Walking spring over summer and winter beneath winter

Ringing Sky: Sebastiane Hegarty

Spring soundwalk: enterance into dawn

Spring soundwalk: finale and pagoda adagio

The first sound walk is now complete and will take the listener upon a twenty-five minute circumnavigation through spring in Winnall Moors. Re-composed from recordings made through two springs over the moors, the walk begins at dawn with isolated notes of birdsong and my frosted steps upon the boardwalk over reed beds. The birdsong builds in volume and complexity as several dawns combine to reveal a polyphonic chorus, surrounding the listener in territories of song. The sounds of my own steps accompany the listener, reminding you that another was present here and this dawn has now passed. It is this ability of sound to meld present and previous experience, which interests me, perhaps just as much as the quality and temporal aspect of the sounds themselves. It is intended that the listener may use the sound walk as a poetic audio guide, a sonic ghost accompanying them upon a peripatetic amble around the moors. In this way, recorded sounds will freely associate themselves with those available in the present time and place of the listener, revealing a temporal palimpsest of acoustic and visual experience. The listener can walk around the moors in the company of a previous season, the same as that now present or in contrast to it: time thickens as we walk spring over summer or winter beneath winter.  For me it is not important that the coordinates of the sound walk be strictly arranged to correspond directly to the fixed geography of the moors: that is I do not attempt to map precisely and chronologically a fixed circumnavigate movement through the moors. I prefer to let the sounds determine their own path, although by chance the location of the dawn birdsong opening the spring walk, corresponds almost exactly to location of the creaking adagio (from a HWT pagoda set up as part of the Trust’s 50th anniversary celebrations) with which it concludes.
This circular transit is echoed in a bank of swans arriving and dissolving inaudibly into the distance before returning, once more to disappear.
At the finale of the walk a bouquet of warblers, having returned here from tropical Africa, throw their songs into the air, whilst a work party, sink a post into the ground, a mobile phone adding to the chorus of territorial voices. The toil of the work party is telegraphed down a wire fence, throwing one more acoustic circumference around the moors.

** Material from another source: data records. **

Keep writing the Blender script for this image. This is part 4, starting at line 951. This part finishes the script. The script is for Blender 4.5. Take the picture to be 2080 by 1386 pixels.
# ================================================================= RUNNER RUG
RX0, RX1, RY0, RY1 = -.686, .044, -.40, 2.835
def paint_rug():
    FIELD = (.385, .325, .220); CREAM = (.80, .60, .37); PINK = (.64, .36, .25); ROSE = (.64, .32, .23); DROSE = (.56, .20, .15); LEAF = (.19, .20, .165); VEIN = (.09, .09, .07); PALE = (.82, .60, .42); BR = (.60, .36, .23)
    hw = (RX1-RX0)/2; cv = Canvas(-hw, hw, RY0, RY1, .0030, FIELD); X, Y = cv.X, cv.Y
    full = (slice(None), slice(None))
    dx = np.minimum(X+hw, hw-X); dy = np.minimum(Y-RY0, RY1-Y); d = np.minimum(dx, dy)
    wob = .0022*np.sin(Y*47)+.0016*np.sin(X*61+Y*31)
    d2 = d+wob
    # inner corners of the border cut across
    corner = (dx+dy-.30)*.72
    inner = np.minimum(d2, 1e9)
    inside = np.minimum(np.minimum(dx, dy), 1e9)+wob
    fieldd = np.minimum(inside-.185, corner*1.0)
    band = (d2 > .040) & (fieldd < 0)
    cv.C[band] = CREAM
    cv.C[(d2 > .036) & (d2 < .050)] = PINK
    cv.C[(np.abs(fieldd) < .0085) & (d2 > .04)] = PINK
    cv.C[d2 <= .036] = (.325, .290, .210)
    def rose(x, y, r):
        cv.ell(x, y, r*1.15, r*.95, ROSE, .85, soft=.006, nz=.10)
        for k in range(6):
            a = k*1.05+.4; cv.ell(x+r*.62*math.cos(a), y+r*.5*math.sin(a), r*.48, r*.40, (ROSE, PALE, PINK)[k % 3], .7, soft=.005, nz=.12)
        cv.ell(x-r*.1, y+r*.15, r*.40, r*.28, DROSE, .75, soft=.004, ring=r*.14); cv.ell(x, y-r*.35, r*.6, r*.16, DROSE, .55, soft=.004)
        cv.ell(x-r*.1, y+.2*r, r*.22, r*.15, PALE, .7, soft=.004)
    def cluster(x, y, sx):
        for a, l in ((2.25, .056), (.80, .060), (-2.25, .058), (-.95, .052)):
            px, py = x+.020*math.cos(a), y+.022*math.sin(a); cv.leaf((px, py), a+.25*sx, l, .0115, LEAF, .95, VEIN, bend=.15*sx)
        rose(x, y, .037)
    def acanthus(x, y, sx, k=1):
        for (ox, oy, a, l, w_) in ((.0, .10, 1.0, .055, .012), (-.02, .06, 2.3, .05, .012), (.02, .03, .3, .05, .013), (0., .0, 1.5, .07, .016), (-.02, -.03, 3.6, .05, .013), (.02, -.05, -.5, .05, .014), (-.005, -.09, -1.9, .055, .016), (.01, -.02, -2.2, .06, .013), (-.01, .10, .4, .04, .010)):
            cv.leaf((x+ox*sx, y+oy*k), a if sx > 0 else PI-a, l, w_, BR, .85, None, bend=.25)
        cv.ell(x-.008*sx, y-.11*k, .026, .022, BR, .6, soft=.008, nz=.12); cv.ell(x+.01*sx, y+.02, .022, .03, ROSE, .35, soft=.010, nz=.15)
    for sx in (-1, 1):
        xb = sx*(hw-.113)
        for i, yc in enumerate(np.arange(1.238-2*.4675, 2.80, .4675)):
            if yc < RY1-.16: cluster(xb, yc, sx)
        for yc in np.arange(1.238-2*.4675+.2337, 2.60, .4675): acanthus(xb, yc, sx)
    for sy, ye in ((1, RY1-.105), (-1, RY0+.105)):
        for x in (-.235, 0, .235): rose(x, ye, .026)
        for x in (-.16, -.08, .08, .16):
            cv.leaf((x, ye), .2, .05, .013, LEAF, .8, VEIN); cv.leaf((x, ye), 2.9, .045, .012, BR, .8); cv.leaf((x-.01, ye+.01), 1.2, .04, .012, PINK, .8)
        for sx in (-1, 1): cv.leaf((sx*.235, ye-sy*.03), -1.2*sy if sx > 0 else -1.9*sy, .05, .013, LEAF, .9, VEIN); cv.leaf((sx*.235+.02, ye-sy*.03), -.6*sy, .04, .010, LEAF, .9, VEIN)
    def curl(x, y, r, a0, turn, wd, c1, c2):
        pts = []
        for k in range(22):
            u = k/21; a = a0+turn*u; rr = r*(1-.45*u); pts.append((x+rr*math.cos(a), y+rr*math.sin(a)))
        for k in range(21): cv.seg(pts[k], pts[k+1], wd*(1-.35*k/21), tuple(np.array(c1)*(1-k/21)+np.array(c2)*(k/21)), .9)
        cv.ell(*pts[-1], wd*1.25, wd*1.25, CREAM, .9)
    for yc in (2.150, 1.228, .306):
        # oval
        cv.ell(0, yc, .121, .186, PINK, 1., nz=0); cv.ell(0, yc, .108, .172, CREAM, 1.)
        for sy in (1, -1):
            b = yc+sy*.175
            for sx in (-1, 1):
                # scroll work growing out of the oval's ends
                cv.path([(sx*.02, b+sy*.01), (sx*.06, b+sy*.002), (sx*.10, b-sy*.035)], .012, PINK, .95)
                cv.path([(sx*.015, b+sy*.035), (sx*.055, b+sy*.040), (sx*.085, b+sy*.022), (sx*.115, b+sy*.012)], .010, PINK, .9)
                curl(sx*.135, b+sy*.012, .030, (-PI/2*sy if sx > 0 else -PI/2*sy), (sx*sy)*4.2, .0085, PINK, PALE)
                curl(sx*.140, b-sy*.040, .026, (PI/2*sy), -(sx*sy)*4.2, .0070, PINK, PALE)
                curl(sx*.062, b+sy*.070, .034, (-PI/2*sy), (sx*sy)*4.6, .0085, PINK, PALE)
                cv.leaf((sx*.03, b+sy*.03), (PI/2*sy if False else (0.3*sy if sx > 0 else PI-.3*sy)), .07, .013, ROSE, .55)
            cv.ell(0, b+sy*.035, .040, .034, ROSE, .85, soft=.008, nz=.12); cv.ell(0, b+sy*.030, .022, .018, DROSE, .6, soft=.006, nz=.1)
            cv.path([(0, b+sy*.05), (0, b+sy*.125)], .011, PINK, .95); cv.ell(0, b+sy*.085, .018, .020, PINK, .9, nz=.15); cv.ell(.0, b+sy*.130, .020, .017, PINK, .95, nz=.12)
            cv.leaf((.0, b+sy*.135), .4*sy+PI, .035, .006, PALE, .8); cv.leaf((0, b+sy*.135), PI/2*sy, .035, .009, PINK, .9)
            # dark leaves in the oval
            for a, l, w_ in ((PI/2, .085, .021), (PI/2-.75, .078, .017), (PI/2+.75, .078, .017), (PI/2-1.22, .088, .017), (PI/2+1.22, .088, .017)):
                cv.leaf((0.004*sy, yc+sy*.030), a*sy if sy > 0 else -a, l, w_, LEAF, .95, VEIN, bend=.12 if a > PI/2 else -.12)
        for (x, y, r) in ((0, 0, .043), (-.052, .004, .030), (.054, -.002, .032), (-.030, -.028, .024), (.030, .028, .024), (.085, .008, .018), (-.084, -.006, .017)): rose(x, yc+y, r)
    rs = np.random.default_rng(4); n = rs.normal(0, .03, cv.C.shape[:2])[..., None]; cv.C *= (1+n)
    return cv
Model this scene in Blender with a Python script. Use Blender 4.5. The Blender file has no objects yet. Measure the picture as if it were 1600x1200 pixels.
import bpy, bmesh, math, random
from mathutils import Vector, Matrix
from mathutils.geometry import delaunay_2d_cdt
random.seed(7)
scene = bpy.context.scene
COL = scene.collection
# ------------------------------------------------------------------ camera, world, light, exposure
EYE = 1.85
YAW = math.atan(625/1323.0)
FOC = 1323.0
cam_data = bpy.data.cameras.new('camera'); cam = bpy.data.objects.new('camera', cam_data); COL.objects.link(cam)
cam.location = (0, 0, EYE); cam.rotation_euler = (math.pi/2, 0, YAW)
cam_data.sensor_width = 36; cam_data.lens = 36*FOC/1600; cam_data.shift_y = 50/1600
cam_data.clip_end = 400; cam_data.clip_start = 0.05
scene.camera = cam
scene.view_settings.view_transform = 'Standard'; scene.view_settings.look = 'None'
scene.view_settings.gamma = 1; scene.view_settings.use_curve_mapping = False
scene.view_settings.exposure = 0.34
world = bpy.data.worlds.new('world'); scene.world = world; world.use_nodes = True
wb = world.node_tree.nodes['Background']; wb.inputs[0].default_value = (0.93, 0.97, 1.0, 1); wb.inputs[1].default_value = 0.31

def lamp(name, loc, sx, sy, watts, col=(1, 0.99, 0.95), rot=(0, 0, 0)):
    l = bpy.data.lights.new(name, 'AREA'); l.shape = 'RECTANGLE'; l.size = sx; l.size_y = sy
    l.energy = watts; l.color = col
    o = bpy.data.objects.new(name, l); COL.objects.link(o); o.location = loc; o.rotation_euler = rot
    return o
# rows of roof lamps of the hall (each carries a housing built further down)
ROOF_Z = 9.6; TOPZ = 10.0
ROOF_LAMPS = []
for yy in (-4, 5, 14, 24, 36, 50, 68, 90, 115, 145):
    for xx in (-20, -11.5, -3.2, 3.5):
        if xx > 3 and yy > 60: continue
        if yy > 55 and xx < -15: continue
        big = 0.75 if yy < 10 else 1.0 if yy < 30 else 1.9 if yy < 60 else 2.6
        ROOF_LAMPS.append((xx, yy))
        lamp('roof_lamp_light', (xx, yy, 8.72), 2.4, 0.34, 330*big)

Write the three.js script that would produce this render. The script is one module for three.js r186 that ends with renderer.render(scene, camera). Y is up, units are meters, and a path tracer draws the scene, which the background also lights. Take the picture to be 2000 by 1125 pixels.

As I now begin work on the summer walk, I am aware that certain sound events reoccur, so that the geography of the landscape may be tacitly disclosed within the sound walks. However, the events do not necessarily arrive at the same point in time upon each walk.  The sounds of dawn open both the summer and spring walks, revealing changes in the songs and voices present, whilst the sound of the dipping pond and mini-stream, although occurring in both walks, appear at different points along each sonic path.
In recomposing the summer walk, I have also became aware of a latent desire to use sounds, which corresponded to my idea of what sounds should be heard in each seasons: those seasonal sonic clichés which are familiar to our ears. My imagined summer was to be a dry humming soundcsape, murmuring with soporific warmth. In fact the recordings reveal summer to be stubbornly and faithfully wet: the loud timpani of rainfall on wire fences, accompanied by a softly apparent drizzle and the damp caw-caw of a solitary crow. As always sound teaches the ear to listen: ‘let sounds be themselves rather than vehicles for man-made theories…’ (John Cage).